The provinces where mining is advancing the most —Jujuy, Salta, Catamarca, San Juan and Santa Cruz— are also the furthest from specialized training centers. 

What Adecco Sees from the Inside

Adecco's own data put national sector employment growth at between 4% and 10% this year, a figure that looks moderate next to long-term projections but is already producing fierce competition for scarce profiles.

The most sought-after roles in the first quarter of 2026 were:

  • Mining engineers
  • Geologists
  • Heavy machinery operators
  • Electromechanical technicians
  • Health and safety specialists
  • Automation and data analytics specialists

Sector turnover averages 7%, with engineers the highest-rotation profile per 21% of companies surveyed, adding pressure on an already thin talent pipeline.

Vicuña incorporó a sus primeros 60 operadores de maquinaria pesada, mayoritariamente trabajadores provenientes de Iglesia, Jáchal y Guandacol.
Vicuña incorporated its first 60 heavy machinery operators, mostly workers from Iglesia, Jáchal and Guandacol.

The Problem Is Formation, Not Just Headcount

The gap is not only one of pace. Universities and technical training centers are responding. In San Juan, the Universidad Nacional has launched specialized technical programs in Mining Operations and Mineral Processing. But the project investment clock runs faster than the graduation clock.

The industry is also looking beyond credentials. Employers value previous mining experience, the ability to work in remote zones under 14-days-on, 14-days-off rotations, and increasingly, fluency with digital tools and data analytics.

Geography compounds the challenge.

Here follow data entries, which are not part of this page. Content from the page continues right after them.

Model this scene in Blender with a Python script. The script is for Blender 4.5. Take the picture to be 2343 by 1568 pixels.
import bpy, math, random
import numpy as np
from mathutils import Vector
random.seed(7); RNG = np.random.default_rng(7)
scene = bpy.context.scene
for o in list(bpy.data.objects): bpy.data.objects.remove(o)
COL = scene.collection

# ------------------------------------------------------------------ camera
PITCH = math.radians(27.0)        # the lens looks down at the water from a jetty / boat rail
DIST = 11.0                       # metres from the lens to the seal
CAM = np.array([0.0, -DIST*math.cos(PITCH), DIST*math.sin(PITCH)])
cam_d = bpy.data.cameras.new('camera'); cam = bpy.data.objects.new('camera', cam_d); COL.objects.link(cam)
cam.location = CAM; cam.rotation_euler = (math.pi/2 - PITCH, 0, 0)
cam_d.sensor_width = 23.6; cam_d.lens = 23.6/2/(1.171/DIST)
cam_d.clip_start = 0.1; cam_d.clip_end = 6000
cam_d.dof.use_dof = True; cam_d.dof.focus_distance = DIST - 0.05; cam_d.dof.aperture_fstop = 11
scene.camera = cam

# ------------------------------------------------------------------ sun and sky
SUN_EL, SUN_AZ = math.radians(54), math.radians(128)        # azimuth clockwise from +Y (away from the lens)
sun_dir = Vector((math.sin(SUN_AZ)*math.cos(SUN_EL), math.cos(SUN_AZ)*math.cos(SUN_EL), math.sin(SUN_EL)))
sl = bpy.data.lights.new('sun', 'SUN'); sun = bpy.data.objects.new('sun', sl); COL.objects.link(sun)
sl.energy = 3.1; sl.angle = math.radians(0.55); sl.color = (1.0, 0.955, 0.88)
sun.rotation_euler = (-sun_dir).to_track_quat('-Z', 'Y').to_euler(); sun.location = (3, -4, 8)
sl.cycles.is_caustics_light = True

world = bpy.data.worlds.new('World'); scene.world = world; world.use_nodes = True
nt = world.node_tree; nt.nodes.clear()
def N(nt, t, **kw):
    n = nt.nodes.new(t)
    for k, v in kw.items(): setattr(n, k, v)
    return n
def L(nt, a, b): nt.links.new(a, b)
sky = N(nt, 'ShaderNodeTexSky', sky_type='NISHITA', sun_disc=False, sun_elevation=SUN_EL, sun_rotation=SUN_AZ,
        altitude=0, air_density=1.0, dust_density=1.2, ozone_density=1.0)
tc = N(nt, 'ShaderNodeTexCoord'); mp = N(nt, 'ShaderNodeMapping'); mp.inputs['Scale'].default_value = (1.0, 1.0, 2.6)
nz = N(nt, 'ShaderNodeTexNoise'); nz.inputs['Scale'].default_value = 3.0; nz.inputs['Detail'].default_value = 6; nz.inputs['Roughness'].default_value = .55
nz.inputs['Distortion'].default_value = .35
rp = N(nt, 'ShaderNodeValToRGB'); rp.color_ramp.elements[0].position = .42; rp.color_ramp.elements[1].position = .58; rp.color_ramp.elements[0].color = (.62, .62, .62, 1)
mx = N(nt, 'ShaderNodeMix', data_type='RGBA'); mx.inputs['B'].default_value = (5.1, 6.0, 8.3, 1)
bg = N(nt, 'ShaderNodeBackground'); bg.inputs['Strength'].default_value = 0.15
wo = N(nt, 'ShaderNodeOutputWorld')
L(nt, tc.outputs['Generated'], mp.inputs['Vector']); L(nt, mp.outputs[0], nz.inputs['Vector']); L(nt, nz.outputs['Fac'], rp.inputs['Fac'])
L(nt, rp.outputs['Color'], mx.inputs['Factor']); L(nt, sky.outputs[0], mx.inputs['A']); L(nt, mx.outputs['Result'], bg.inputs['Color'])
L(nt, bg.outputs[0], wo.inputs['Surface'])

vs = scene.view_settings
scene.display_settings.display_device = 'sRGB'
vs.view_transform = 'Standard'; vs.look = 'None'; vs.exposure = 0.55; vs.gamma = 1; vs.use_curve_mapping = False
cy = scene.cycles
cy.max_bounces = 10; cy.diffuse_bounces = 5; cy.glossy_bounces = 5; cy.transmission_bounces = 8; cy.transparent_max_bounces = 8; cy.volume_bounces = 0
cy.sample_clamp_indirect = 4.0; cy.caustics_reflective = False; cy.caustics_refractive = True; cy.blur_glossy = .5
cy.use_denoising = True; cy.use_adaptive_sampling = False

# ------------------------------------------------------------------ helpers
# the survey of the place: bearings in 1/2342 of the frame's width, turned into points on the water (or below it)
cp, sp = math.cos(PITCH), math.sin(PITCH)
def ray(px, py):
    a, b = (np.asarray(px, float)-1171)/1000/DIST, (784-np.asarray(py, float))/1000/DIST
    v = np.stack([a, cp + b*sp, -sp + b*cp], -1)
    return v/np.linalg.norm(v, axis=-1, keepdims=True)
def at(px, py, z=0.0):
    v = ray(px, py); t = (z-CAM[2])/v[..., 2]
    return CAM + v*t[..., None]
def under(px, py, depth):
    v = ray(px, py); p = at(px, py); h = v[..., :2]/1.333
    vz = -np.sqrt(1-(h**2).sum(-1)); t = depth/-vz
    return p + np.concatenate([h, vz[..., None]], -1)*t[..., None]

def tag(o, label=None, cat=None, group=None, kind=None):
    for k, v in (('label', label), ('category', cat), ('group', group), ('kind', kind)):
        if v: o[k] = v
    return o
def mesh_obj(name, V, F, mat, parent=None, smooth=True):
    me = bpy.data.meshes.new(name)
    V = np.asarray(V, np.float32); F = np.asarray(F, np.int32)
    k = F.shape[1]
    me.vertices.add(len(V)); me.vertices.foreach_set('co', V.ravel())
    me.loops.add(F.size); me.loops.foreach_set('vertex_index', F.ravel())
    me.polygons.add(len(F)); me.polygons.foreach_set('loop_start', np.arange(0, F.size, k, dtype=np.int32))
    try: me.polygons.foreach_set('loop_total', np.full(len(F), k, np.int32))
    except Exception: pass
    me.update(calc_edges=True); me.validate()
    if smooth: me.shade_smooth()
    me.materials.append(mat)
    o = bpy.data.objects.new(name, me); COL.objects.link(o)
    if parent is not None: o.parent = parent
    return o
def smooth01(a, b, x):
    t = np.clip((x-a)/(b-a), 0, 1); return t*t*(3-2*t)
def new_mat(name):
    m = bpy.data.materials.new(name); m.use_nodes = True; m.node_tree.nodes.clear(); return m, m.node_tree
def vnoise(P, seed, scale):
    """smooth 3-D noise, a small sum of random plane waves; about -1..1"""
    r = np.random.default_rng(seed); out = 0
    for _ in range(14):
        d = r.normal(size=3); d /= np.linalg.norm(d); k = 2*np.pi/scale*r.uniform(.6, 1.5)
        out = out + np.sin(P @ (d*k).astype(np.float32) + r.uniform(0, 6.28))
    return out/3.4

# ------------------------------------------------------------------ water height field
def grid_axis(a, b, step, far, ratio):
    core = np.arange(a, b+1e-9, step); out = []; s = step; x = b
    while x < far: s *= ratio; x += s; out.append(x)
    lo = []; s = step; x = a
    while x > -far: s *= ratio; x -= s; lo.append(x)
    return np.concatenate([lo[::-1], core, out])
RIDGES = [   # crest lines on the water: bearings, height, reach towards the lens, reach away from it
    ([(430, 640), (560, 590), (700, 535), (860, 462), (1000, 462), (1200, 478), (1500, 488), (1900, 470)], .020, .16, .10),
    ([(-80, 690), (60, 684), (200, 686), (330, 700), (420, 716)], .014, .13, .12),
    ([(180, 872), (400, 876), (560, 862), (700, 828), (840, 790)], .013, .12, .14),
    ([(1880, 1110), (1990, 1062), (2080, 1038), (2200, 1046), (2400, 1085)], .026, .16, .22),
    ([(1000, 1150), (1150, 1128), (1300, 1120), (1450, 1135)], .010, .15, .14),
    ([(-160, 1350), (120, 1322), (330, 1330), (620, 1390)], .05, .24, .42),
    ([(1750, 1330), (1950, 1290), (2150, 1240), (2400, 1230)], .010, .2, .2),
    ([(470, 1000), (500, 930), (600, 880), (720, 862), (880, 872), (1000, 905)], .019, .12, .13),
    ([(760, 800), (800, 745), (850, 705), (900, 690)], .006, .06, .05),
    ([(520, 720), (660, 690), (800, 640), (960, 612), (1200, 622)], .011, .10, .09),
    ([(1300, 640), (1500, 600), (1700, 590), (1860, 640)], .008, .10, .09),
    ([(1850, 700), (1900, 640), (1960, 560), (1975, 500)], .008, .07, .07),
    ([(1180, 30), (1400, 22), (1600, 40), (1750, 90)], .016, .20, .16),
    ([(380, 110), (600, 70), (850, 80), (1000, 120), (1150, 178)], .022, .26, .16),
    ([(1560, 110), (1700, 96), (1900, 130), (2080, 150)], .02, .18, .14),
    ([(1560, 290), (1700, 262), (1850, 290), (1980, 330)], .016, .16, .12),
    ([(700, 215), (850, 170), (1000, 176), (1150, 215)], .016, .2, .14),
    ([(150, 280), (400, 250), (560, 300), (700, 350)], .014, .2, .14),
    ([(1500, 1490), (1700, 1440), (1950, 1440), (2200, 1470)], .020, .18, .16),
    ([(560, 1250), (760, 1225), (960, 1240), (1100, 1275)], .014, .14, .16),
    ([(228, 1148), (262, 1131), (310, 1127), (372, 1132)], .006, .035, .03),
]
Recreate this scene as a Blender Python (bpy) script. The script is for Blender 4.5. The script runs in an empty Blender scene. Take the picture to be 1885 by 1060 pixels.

The provinces where mining is advancing fastest — Jujuy, Salta, Catamarca, San Juan and Santa Cruz, the high-altitude Andean belt that includes the Argentine portion of the Lithium Triangle, the world's largest concentration of lithium brine resources — are the same provinces farthest from established centers of technical training.

Catamarca, for instance, saw mining's share of provincial employment climb from 7.5% to 8.1% in 2025, a meaningful jump that pressures local talent supply and produces labor migration with its own challenges around housing and worker retention.

Si bien hay cada vez más formación, el ritmo de los proyectos de inversión es más rápido que los tiempos de graduación.
While there is increasing training, the pace of investment projects is faster than graduation times.

A Cultural Shift Arrives with the Boom

One of the more striking shifts is the incorporation of women into technical and operating roles historically dominated by men. The lithium subsector already records 22.3% female participation, the highest in Argentine mining, and the trend is expanding into copper and metals mining. The more advanced operators are introducing specific inclusion protocols and adapting employer value propositions to attract and retain female talent in remote zones.

It is not a symbolic move. In a market with structural shortages of skilled labor, expanding the pool of eligible candidates is a strategic decision.

Las mujeres representan alrededor del 6,8% del total del rubro construcción.
Women are increasingly gaining ground in the camps.

Talent as a Critical Mineral

Argentina has the natural resources, the investment, and the regulatory framework. What it does not yet have, at the cadence the cycle demands, are the professionals and technicians needed to sustain the largest mining expansion in the country's history.

Adecco's reading is that talent planning is no longer a complement to investment planning. It is a precondition.